Is a katana nothing more than a saber from Japan? Let us examine the evidence.
Katanas! And some other kinda katana-ey swords. And it looks like a replica of a movie prop at the 12 o’clock position.
Sabers! And a cutlass. And three backswords at the top.
Looks like it may be so, but this is hardly definitive proof.
I’ve heard that sabers are the most common swords on Earth. Considering all of the extremely cheap samurai swords I’ve seen littering the landscape over the decades, I’d say that this is true only if one considers katanas to be a form of saber. If you should insist that Japanese style swords are a breed apart, then I would say to say that all those cheap, crappy samurai swords I practically trip over every time I visit a comic book store win the top spot.
One thing that sabres and katanas have in common is that due to being curved swords they fall under the control of this unfortunate law:
http://news.bbc.co.uk/1/hi/uk/7331099.stm
However, all the nutters, criminals and so on seem to prefer the Japanese swords for their assaults and murders rather than sabres, backswords and the like.
So can you carry a straight blade like a messer? >:-)

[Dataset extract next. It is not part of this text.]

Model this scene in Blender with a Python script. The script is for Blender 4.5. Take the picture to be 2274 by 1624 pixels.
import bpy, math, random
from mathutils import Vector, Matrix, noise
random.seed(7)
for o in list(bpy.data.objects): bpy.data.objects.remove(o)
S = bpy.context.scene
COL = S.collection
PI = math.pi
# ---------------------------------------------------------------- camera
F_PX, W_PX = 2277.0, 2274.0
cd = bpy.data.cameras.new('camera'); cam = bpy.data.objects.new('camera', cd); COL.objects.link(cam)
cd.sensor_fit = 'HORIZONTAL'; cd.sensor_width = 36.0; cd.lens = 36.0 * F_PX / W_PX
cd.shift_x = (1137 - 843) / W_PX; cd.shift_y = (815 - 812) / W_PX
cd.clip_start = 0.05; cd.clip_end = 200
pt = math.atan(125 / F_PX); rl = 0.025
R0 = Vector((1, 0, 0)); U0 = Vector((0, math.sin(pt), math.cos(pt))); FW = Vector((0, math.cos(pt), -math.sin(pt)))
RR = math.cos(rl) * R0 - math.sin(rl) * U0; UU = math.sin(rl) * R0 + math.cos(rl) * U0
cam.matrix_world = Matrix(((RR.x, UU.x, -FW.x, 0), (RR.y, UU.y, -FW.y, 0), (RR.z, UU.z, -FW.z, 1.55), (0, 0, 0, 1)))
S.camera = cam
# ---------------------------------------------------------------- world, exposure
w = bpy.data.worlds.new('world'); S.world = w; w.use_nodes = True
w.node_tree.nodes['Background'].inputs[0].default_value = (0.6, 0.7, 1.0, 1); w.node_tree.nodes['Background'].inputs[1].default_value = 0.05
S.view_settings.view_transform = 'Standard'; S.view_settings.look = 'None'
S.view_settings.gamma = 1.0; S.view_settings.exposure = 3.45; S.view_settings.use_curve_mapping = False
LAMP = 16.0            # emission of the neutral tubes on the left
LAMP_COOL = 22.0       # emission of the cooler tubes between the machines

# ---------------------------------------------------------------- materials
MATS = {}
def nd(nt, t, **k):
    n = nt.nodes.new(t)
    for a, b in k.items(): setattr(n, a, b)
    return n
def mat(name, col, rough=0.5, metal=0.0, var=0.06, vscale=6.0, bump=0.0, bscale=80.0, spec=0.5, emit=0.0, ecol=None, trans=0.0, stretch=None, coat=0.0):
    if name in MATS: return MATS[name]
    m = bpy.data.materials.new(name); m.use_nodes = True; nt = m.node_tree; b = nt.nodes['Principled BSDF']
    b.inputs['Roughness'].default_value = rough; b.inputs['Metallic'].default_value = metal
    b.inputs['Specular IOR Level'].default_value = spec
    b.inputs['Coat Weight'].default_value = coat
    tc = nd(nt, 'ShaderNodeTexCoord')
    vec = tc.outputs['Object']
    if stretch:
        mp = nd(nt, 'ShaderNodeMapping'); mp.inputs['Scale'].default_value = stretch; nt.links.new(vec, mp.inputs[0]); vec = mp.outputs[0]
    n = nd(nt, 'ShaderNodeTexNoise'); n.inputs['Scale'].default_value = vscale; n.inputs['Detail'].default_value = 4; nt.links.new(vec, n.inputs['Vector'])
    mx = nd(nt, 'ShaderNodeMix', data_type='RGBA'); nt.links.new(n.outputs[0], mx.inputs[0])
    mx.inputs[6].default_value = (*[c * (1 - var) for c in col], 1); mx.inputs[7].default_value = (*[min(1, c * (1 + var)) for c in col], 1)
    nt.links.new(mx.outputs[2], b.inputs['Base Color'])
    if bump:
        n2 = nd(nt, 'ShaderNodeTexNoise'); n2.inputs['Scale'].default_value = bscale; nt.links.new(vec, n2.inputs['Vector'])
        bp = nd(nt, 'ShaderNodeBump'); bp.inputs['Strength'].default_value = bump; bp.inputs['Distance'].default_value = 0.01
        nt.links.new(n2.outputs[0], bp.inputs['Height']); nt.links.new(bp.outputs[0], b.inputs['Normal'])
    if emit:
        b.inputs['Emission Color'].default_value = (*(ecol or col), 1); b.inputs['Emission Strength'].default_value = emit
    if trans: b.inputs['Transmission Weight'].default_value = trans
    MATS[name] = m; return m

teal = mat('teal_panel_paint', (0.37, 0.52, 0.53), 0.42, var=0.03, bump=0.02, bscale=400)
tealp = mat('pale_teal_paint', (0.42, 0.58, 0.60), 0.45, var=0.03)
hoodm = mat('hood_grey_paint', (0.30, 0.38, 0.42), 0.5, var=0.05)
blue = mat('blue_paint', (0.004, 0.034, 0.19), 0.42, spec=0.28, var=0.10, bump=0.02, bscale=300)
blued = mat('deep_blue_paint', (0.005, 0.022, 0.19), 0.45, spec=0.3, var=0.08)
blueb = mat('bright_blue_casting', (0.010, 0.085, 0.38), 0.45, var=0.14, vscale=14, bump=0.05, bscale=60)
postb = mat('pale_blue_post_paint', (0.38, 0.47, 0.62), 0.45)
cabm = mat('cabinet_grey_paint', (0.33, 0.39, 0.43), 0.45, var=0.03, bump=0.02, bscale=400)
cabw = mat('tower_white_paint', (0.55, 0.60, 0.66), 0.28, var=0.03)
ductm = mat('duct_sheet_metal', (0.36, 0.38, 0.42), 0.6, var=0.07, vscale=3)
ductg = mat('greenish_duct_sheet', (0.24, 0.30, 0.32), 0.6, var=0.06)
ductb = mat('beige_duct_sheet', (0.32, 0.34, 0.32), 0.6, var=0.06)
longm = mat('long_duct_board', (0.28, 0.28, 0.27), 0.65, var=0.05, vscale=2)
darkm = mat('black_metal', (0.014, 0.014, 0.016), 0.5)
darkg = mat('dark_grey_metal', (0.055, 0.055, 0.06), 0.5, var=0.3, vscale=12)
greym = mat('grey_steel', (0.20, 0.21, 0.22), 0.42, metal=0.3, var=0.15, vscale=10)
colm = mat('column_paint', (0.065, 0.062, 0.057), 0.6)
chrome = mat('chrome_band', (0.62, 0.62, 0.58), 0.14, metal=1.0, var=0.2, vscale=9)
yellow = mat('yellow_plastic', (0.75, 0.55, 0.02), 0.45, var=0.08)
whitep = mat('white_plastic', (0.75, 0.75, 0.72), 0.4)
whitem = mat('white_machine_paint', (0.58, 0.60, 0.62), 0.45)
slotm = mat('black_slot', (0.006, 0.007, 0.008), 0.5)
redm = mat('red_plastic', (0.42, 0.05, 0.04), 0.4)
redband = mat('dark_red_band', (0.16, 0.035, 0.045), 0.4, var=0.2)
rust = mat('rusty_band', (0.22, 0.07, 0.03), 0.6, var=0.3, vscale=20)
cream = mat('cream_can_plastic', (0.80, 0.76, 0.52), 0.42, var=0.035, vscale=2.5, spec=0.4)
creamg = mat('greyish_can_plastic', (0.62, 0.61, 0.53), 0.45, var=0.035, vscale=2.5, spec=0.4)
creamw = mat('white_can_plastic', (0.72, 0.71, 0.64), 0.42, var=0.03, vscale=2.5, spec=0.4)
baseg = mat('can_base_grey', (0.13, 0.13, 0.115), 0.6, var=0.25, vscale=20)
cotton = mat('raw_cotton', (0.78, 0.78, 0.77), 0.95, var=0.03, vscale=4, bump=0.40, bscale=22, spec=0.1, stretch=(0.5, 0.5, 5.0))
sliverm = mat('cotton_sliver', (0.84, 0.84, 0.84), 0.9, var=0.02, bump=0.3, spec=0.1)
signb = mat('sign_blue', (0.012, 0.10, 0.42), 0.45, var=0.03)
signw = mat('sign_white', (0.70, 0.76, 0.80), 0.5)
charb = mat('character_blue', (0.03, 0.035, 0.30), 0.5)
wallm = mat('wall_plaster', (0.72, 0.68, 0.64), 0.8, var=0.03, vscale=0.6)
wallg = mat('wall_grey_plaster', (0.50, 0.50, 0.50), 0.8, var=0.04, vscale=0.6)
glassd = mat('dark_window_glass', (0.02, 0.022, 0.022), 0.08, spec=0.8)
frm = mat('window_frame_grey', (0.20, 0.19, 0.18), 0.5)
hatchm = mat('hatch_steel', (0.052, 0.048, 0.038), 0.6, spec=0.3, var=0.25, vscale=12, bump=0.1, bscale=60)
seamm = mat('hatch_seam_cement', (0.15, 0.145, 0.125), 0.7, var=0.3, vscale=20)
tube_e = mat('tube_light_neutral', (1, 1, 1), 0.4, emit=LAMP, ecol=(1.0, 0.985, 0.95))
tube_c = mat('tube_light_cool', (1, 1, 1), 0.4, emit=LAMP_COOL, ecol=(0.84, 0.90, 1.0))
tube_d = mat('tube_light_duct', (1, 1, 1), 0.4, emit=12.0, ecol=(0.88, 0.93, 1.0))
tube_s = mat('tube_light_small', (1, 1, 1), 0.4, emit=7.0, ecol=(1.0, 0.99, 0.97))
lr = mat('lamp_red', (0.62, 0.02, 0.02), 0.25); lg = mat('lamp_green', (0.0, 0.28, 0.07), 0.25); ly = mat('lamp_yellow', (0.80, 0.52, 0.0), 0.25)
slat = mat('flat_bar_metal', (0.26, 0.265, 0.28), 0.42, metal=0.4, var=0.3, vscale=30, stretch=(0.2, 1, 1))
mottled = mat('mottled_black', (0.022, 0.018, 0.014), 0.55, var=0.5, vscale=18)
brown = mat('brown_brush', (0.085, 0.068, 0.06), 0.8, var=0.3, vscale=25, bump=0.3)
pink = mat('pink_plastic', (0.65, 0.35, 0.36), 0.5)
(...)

If only we could I’d carry my backsword.
A saber is a one-handed weapon. The grip on it is too small for routine two-handed use.
A katana is a two-handed weapon, usually. There was a style of fighting used by some where the katana was used with one hand and the wakizashi was used with the other hand, but it was very uncommon. (The wakizashi was the smaller blade of the two-blade “daishou” which identified samurai during most of the Edo period.)
The blades of a katana and a saber may superficially resemble one another, if you ignore the grip, but the way they were used in fighting was completely different.
“The Bushido Blade”, an otherwise forgettable film, features a duel between a samurai using a katana and an American naval officer using a saber and it shows very clearly how different the fighting styles were.
A katana is indeed just a two-handed saber; look at a kyū guntō to see.
Japanese and Western styles of swordsmanship of course have no common roots, although they did develop some similar techniques (there are only so many things that can be done with a piece of sharp steel). Interestingly, use of the katana has more in common with longsword technique than with saber technique, possibly because of the two-handed grip.
I don’t see any short enough to be a cutlass.